The distinctive work of Abram Games is being showcased in a major exhibition

September 4, 2014 15:21
04092014 ATS

By Julia Weiner , Julia Weiner

5 min read

Designer Abram Games, best known for his war posters and iconic illustrations for the London Underground, was posthumously honoured earlier this year when the Royal Mail chose him as one of 10 "Remarkable Lives" from those born in 1914 to appear on a stamp. Now the Jewish Museum in Camden is marking the centenary of Games's birth with a major exhibition, bringing memories flooding back to his daughter, Naomi, as she peruses the exhibits ahead of next week's opening.

Games, who died in 1996, was a product of London's East End. His parents Joseph, a photographer, and Sarah were immigrants from Russia. The exhibition includes many of his personal effects, including family photos taken by Joseph Games and the airbrush that Games used - passed on by his father, probably as a barmitzvah present.

In one section of the exhibition, there is a recreation of his workplace, complete with easel, the smock he wore for painting, which was made by his mother, his art materials and his pipe. He had worked only briefly for a company before going freelance and his studio was attached to the family home in Golders Green.
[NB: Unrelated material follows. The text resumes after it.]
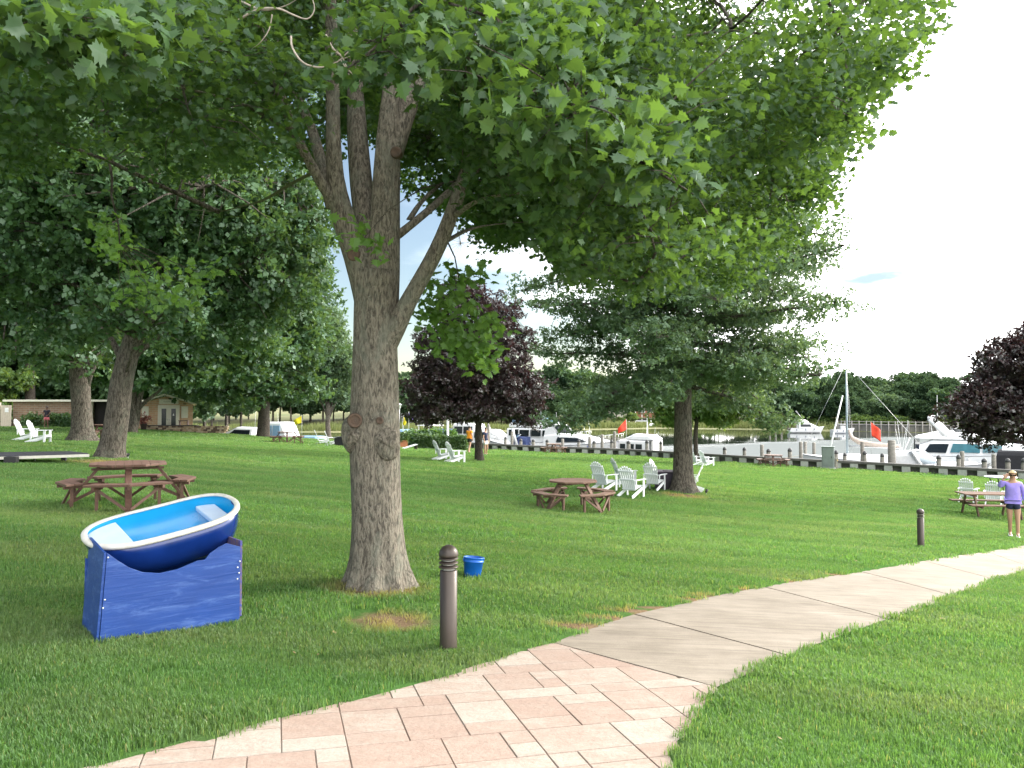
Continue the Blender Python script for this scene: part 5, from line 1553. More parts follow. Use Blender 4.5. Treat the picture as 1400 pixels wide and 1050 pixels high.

"The studio was always freezing, even in summer," his daughter recalls. "He kept it cold because it concentrated the mind. It was very clean. he swept it or we swept it every day. There was an article about his studio where he was quoted as saying: 'A tidy workplace makes for a tidy mind.' He didn't like anyone around him in the morning so always brought his wife, Marianne, breakfast in bed so she would keep out of the kitchen. He made coffee in the Cona Coffee Maker he designed, then, when we were all at school, he worked and he didn't stop working, working through the night if he had a deadline to meet. When we came home from school with friends, he would go crazy if he was concentrating and lock us out of the studio. Or if he was in a good place as far as the work went, he would invite us in."